Objective —
Below are the records; locate each line with the word "script" and copy it.

═══ Data provided ═══

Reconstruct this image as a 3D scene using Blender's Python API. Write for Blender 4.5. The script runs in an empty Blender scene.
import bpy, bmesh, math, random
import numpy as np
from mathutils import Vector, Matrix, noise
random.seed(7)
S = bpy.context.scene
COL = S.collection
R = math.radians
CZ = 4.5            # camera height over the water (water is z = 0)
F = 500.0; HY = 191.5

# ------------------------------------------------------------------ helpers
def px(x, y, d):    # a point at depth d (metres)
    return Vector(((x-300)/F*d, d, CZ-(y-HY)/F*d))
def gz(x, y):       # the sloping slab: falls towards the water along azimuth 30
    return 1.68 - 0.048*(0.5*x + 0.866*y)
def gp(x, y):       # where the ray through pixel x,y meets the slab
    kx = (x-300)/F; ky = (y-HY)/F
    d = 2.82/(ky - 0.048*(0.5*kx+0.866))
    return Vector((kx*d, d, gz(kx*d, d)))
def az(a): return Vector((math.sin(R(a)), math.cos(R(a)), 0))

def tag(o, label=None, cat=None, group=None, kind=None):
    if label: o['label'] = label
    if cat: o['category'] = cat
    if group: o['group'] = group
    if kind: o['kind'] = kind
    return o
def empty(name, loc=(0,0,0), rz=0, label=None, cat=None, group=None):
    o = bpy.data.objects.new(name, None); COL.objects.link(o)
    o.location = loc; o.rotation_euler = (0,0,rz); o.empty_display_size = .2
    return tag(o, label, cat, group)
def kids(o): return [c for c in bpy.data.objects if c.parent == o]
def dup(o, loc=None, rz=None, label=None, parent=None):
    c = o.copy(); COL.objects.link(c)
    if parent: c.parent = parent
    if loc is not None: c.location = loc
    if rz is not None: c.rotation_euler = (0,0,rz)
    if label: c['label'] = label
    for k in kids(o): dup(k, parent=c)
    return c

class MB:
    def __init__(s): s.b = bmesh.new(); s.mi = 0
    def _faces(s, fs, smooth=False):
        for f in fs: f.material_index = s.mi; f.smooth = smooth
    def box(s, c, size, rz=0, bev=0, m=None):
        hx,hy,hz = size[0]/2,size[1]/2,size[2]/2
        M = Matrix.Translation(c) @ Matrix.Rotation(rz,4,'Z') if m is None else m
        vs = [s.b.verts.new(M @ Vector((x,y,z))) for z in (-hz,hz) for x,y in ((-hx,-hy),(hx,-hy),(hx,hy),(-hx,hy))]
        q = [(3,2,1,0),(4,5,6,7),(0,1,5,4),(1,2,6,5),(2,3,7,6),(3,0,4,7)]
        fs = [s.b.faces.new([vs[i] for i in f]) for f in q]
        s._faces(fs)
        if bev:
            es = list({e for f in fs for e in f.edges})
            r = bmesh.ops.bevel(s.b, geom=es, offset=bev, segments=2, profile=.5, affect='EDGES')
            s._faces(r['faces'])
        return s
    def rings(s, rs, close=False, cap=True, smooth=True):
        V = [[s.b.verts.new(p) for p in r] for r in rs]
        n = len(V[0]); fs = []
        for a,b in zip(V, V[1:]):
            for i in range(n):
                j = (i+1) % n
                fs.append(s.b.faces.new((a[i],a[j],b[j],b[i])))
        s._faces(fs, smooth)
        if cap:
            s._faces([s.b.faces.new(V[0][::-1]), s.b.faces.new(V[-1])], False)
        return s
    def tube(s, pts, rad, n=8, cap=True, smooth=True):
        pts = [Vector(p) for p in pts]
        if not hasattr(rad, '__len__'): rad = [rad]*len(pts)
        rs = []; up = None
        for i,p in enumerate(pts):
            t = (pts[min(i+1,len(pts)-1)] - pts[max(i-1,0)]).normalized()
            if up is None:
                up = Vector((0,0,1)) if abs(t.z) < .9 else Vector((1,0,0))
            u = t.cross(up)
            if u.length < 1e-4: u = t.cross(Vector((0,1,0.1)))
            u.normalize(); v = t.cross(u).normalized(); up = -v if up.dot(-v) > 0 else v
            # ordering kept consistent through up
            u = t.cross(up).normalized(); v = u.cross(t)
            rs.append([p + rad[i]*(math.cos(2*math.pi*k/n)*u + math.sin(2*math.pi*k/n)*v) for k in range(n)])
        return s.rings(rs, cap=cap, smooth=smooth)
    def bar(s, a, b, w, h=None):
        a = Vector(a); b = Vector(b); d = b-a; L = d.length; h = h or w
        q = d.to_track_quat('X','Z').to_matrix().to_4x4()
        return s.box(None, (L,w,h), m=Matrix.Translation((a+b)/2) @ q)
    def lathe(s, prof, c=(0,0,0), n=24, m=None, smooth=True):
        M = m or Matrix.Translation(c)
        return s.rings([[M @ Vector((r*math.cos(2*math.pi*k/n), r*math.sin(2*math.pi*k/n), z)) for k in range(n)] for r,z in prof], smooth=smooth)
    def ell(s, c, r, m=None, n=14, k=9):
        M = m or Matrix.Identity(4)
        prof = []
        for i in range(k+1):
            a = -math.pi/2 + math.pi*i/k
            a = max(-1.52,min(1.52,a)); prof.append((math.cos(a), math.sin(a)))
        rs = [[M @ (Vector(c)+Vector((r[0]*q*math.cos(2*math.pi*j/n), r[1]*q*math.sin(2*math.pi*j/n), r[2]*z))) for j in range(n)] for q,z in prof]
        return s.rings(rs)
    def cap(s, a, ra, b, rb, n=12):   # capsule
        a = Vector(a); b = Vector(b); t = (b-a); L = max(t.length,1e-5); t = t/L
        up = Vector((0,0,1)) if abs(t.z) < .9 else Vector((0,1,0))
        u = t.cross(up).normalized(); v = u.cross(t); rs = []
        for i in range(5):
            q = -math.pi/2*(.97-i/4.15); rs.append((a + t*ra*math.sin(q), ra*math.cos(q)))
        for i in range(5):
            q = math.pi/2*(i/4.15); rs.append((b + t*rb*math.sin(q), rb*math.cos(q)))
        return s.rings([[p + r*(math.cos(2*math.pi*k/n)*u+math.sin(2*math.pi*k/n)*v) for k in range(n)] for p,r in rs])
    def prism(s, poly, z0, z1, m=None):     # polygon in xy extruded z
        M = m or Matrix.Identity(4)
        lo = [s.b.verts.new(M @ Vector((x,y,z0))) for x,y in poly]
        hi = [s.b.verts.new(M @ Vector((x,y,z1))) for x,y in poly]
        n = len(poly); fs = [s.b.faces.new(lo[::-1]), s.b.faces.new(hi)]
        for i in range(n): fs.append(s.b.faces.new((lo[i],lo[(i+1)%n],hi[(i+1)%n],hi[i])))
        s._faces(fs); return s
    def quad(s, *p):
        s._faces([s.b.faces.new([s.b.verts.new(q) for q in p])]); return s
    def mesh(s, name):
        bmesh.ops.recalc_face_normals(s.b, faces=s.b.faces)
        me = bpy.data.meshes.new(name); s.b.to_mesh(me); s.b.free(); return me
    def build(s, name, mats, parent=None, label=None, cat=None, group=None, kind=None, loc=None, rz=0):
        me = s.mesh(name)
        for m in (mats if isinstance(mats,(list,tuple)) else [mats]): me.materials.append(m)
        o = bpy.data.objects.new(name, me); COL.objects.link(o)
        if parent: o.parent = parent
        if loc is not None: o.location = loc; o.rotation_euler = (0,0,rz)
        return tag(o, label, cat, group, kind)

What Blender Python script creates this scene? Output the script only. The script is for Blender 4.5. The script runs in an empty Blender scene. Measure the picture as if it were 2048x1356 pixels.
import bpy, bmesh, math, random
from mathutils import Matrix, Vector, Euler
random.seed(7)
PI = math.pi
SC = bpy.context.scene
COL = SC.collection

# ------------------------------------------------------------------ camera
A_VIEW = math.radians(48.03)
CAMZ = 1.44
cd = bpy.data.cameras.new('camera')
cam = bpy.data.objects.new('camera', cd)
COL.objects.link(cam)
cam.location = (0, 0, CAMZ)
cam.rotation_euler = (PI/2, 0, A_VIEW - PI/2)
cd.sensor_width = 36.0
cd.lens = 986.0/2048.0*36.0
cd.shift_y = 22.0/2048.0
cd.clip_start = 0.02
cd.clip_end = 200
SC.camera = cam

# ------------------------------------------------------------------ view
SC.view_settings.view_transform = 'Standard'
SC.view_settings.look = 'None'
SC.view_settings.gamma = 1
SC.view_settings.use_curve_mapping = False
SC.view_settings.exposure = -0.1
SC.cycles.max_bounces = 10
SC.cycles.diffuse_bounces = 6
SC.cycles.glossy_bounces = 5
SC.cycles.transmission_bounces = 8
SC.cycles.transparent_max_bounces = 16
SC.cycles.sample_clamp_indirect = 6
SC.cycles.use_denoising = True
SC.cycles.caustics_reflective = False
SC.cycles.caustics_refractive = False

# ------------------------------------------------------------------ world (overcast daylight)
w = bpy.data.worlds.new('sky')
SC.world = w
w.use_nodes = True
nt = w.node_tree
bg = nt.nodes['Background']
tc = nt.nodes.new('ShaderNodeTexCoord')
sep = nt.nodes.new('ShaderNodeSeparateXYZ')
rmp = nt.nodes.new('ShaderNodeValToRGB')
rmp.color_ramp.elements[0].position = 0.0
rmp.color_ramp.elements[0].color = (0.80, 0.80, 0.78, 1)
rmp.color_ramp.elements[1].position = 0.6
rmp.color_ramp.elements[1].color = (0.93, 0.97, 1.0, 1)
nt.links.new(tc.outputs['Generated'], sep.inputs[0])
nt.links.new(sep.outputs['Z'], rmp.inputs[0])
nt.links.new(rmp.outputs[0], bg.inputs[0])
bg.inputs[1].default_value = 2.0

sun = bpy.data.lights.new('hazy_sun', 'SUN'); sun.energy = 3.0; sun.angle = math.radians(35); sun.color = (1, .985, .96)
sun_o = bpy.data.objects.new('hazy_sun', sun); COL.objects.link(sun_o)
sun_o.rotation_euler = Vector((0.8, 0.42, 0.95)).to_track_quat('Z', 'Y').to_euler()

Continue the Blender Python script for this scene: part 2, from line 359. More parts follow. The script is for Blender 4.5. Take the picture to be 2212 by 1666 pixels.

═══

Reply —
Reconstruct this image as a 3D scene using Blender's Python API. Write for Blender 4.5. The script runs in an empty Blender scene.
What Blender Python script creates this scene? Output the script only. The script is for Blender 4.5. The script runs in an empty Blender scene. Measure the picture as if it were 2048x1356 pixels.
Continue the Blender Python script for this scene: part 2, from line 359. More parts follow. The script is for Blender 4.5. Take the picture to be 2212 by 1666 pixels.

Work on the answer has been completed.